The next day we found some interesting things ahead of us. At one of the road construction stops this KR-2 Kit plane was stopped. Since we had a short wait Gary had the opportunity to talk with the owner a few minutes. He is on his way to Colorado for delivery to the new owner. He had built the plane himself and had flown it a while. He said he could go up to 130 mph, and use 3 gallons of gas an hour. I wish we could get that kind of mpgs.
Gary thinks he had put on some weight this summer, he was big enough to be in two countries at once. Here he stands, half in the US, half in Canada. Just so you know, if you're heading south on the Alaska highway, fill up at the station on the right, before going into Canada. The station on the left is higher priced, and the owner is a real grouch!!!
The mountains showing fresh snow on top are a part of the Wrangell-St. Elias range but this time we are on the other side of them, headed toward Haines. On the second picture you can see the crater.
Isn't this pair of swans pretty? We've noticed several pairs of them, but they are all on their own lake.
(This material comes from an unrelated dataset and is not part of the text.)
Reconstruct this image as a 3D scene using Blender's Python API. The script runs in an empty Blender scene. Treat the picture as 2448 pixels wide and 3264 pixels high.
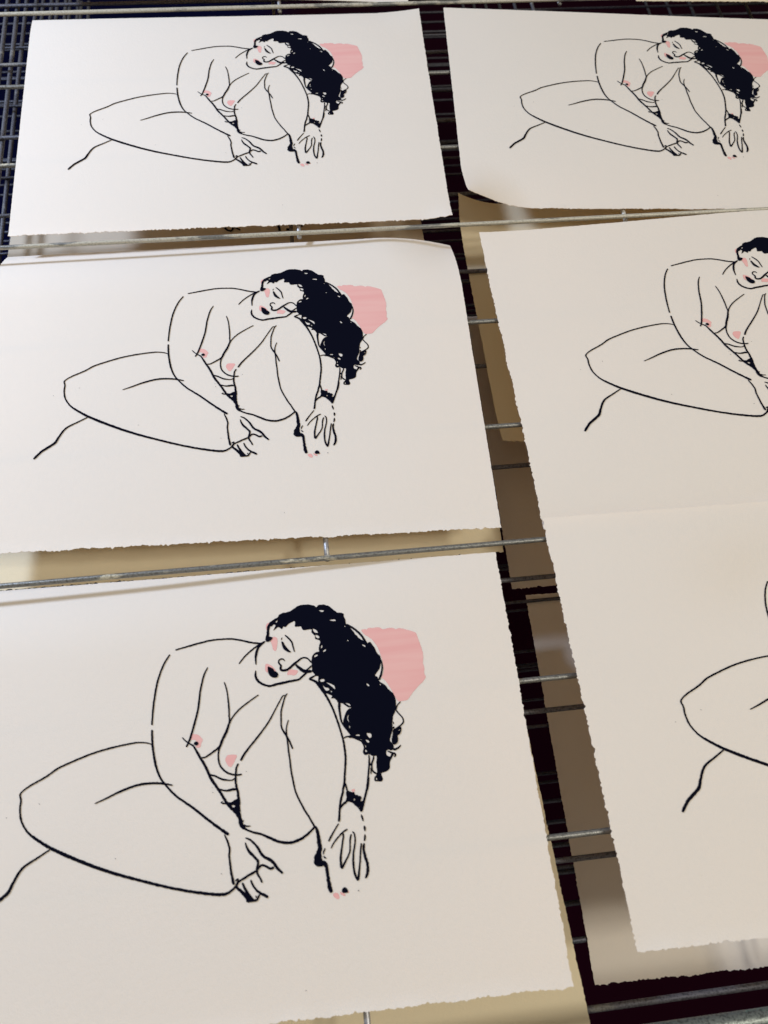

Well...why not.
Another sight ahead of us was this solar car, one of very few vehicles on the road that have been passed by Gertie.
As we got very close to Haines, along the Chilkat River we found two of these fish wheels working. There was a small pull out by the first one and when I got out to take a picture we saw it catch a fish. When it picks up a fish it automatically flows into a hopper. No one was around to tend it.